No tenían dónde aprender, dónde curarse en esta provincia de Sancti Spiritu que en 2000 tuvo la mortalidad infantil más baja de la isla y una de las menores del mundo: de mil recién nacidos, morían cuatro. No tenían cómo expresarse en una isla cuya universidad no tenía nada que envidiarle a las de la metrópolis. Y sin embargo crearon una música y los instrumentos con que interpretarla, mantuvieron una literatura de generación en generación, como suelen ser muchas literaturas, de resistencia, no de sumisión. Y se escondieron en la religión oficial, mientras miraban los dioses y las diosas que habían quedado del otro lado del océano, que los habían abandonado cuando las cadenas.

Hace 57 años el aliento de la historia abolió un sistema de colonialismo y sometimiento y lo reemplazó por otro que garantiza comida, salud, vivienda, educación, arte y cultura para todos y todas. Y ahora Fidel no está, hace una semana que no está allí. Sí su pensamiento, sí su obra, que nunca fueron suyos totalmente sino colectivos.
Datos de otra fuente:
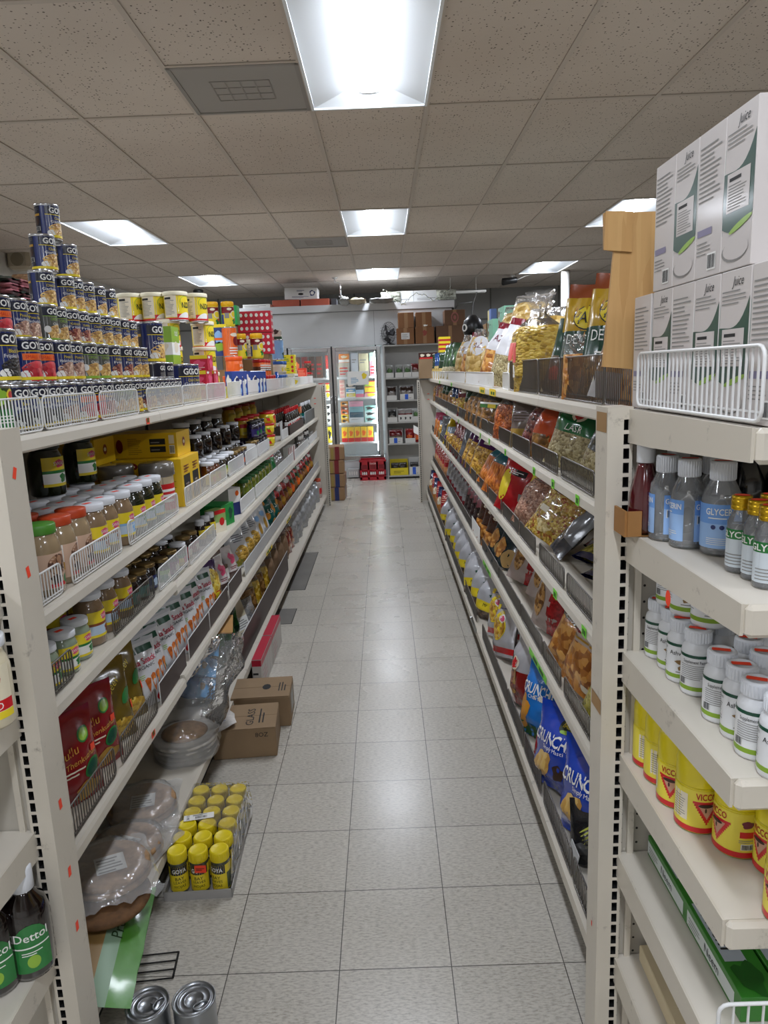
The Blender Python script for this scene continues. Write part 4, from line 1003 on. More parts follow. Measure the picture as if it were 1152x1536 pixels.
kind('ghee', 'ghee_tin', 'tin', wrapcan(.062, .155, M('cream tin', 'c9b999', .4), lambda l, S: (l.d_rect(S, -.1, .1, .02, .12, RED), l.d_lines(S, -.05, .05, .05, .11, 3, WHT, .001, .5), l.d_rect(S, .05, .1, .02, .12, WHT, .001)))+[('tall_lid', b)])
put('ghee', 'red labelled tin with tall smoky lid', R2, (-.885, 2.75, Z2), -.45)
put('ghee', 'red labelled tin with tall smoky lid', 'second row of the left second shelf', (-1.03, 2.72, Z2), -.45)
YC = M('yellow carton', 'e3b90f', .45, coat=.2); OVL = M('oxblood oval', '7a1712', .4)
def winfront(l, S):
    for c in (-.068, .068):
        l.d_rect(S, c-.048, c+.048, .012, .125, INK); l.d_rect(S, c-.022, c+.022, .015, .09, AMB, .0008); l.d_oval(S, c, .06, .02, .018, OVL, .0012); l.d_oval(S, c, .062, .014, .008, CREAM, .0015)
        l.d_text(S, '250', c-.01, .152, .018, BROWNP, .001); l.d_lines(S, c-.04, c+.045, .135, .17, 3, OVL, .0008)
def winside(l, S):
    l.d_oval(S, 0, .17, .035, .017, OVL); l.d_oval(S, 0, .17, .024, .008, CREAM, .001); l.d_lines(S, -.035, .05, .02, .12, 12, M('ochre print', 'a88208', .5), .0006)
box('ycase', 'bottle_case', 'carton', .138, .28, .195, YC, winfront, decalY=winside)
for x in (-.895, -1.035, -1.175): put('ycase', 'yellow bottle case with red oval', 'lower layer, %s' % {-.895: 'nearest the aisle', -1.035: 'middle', -1.175: 'at the back'}[x], (x, 3.02, Z2), 0, group='yellow cases on the left second shelf')
def capside(l, S):
    l.d_oval(S, -.105, .05, .014, .028, OVL); l.d_lines(S, -.07, -.01, .015, .085, 9, M('ochre print', 'a88208', .5)); l.d_rect(S, .02, .085, .053, .077, INK); l.d_rect(S, .02, .085, .022, .046, INK); l.d_bars(S, .1, .122, .014, .05, WHT, INK); l.d_rect(S, .1, .122, .055, .09, CREAM)
    l.d_lines(S, .025, .08, .06, .07, 1, PRINT, .001); l.d_lines(S, .025, .08, .03, .04, 1, PRINT, .001)
box('ycase2', 'bottle_case', 'carton', .265, .20, .10, YC, lambda l, S: (l.d_oval(S, 0, .055, .02, .02, OVL), l.d_oval(S, 0, .055, .012, .008, CREAM, .001)), decalY=capside)
put('ycase2', 'long yellow bottle case with barcode', 'upper layer, left second shelf', (-.99, 3.06, Z2+.196)); put('ycase2', 'long yellow bottle case in shadow', 'upper layer, left second shelf', (-1.165, 2.78, Z2+.2), 0, sc=(.6, 1, 1))
put('ycase', 'yellow bottle case deep in shadow', 'left second shelf', (-1.17, 2.72, Z2))
# small jars with white lids, second half of the shelf
line('honey_y', 'amber honey jar with yellow label', R2, -.855, Z2, [3.42, 3.53], -.4)
line('honey_w', 'dark jar with white label', R2, -.855, Z2, [3.66, 3.76], -.4)
put('honey_d', 'dark jar with plain white lid', R2, (-.86, 3.88, Z2)); 
line('honey_w', 'dark jar with white label', 'second row of the left second shelf', -.94, Z2, [3.48, 3.6, 3.72, 3.84], -.4)
line('gold_navy', 'gold lidded navy jar', R2, -.86, Z2, [3.98, 4.08, 4.18, 4.28], -.4)
line('honey_d', 'dark jar with plain white lid', 'raised row of the left second shelf', -.96, Z2+.116, [3.62, 3.82, 4.03, 4.28, 4.55], 0)
line('dark_y', 'tall dark jar with mustard label', 'back row of the left second shelf', -1.06, Z2+.116, [3.75, 4.0, 4.25, 4.5], -.3)
line('honey_d', 'dark jar with plain white lid', 'lower middle row of the left second shelf', -.96, Z2, [3.98, 4.12, 4.28, 4.42, 4.55], 0)
line('honey_d', 'dark jar with plain white lid', 'lower back row of the left second shelf', -1.06, Z2, [3.75, 4.0, 4.25, 4.5], 0)
box('whitecart', 'small_carton', 'carton', .05, .07, .095, M('white carton', 'd9d9d6', .5), lambda l, S: (l.d_oval(S, 0, .05, .012, .012, GREEN), l.d_lines(S, -.03, .02, .02, .04, 2, PRINT)))
line('whitecart', 'small white carton', R2, -.85, Z2, [4.4, 4.48], -.3)
line('gold_navy', 'gold lidded navy jar', 'beyond the white cartons', -.86, Z2, [4.62, 4.72], -.4)
line('dark_pur', 'deep purple jar', R2, -.86, Z2, [4.82, 4.92, 5.02], -.4); line('dark_pur', 'deep purple jar', 'second layer of the left second shelf', -.865, Z2+.111, [4.72, 4.85, 4.98], -.4)
line('redlid', 'red lidded mustard jar', R2, -.945, Z2+.112, [4.78, 5.0, 5.22], -.4); line('dark_pur', 'deep purple jar', 'carrying the red lidded jars', -.95, Z2, [4.78, 5.0, 5.22], -.4)
line('yellid', 'mustard jar with red collar', 'high back row, left second shelf', -1.05, Z2+.18, [4.9, 5.15, 5.45, 5.7], -.4); line('dark_y', 'tall dark jar with mustard label', 'carrying the red collared jars', -1.05, Z2, [4.9, 5.15, 5.45, 5.7], -.3)
def noodle(l, S): l.d_oval(S, 0, .04, .05, .022, RED, wob=.2); l.d_oval(S, .01, .036, .03, .016, YELL, .001, wob=.2); l.d_oval(S, -.03, .05, .014, .01, LIME, .001)
kind('noodle', 'noodle_tub', 'tub', spin([(0, 0), (.045, .002), (.055, .07)], YELL, lidp(.057, .068, .082), REDL, noodle, .051))
for k in range(3): put('noodle', 'yellow noodle tub with red lid', ['bottom of the stack of three', 'middle of the stack of three', 'top of the stack of three'][k], (-.868, 5.32, Z2+.083*k), -.6, group='noodle tubs on the left second shelf')
line('redlid', 'red lidded mustard jar', 'beside the noodle tubs', -.88, Z2+.12, [5.5], -.5); line('honey_d', 'dark jar with plain white lid', 'under the red lidded jar', -.88, Z2, [5.5], 0)
box('card', 'price_card', 'card', .004, .11, .15, M('grey white card', 'c9cac9', .5)); put('card', 'plain grey white card', 'standing beyond the noodle tubs', (-.82, 5.72, Z2))
TRAY = M('dark brown tray', '3a2a22', .6)
def tray(key, X, Y, h, mat, th=.004):
    b = MB(); b.box(-X/2, X/2, -Y/2, Y/2, 0, th, mat); kind_parts = [('tray_base', b)]
    for (x0, x1, y0, y1, n) in ((X/2-th, X/2, -Y/2, Y/2, 'front_wall'), (-X/2, -X/2+th, -Y/2, Y/2, 'rear_wall'), (-X/2, X/2, -Y/2, -Y/2+th, 'side_wall'), (-X/2, X/2, Y/2-th, Y/2, 'side_wall')):
        w = MB(); w.box(x0, x1, y0, y1, th, h, mat); kind_parts.append((n, w))
    kind(key, 'tray', 'tray', kind_parts)
tray('btray', .2, 1.1, .08, TRAY); put('btray', 'dark brown tray of red capped bottles', R2, (-.915, 6.73, Z2))
line('redcap', 'dark sauce bottle with red cap', 'front row in the dark tray', -.86, Z2+.006, [6.28, 6.42, 6.56, 6.7, 6.84, 6.98, 7.12], -.4); line('redcap', 'dark sauce bottle with red cap', 'back row in the dark tray', -.94, Z2+.006, [6.25, 6.39, 6.53, 6.67, 6.81, 6.95, 7.09], -.4)
line('whitecap', 'dark bottle with white cap', R2, -.87, Z2, [7.55, 7.75, 7.95, 8.15, 8.35], -.4)
box('tealcart', 'medicine_carton', 'carton', .1, .14, .19, M('teal carton', '1f6b5a', .4), lambda l, S: (l.d_rect(S, -.07, .07, .12, .19, ORANGE), l.d_oval(S, 0, .07, .03, .03, CREAM)), decalY=lambda l, S: l.d_rect(S, -.05, .05, .12, .19, ORANGE)); put('tealcart', 'teal and orange carton', 'between sauce bottles and white capped bottles', (-.9, 7.4, Z2))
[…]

Oesterheld decía que en sus historias el héroe es colectivo. Y también lo es en la historia, al menos en esta historia pequeña de la isla, de 57 años de Revolución y 55 de bloqueo. Y responde Juan Lázaro Besada Toledo desde su blog: “Sé que por lo general no se lo comprende bien a Fidel. Hay quien piensa que es un dictador pero, como con todos los grandes líderes de la historia, hay elementos negativos y positivos. Si bien puede haber tenido errores, han sido sobre todo económicos. Pero hay una cosa que nadie en el mundo puede negar: gracias a él y a la Revolución hoy Cuba tiene una dignidad y una personalidad que la han puesto en el centro del mundo”.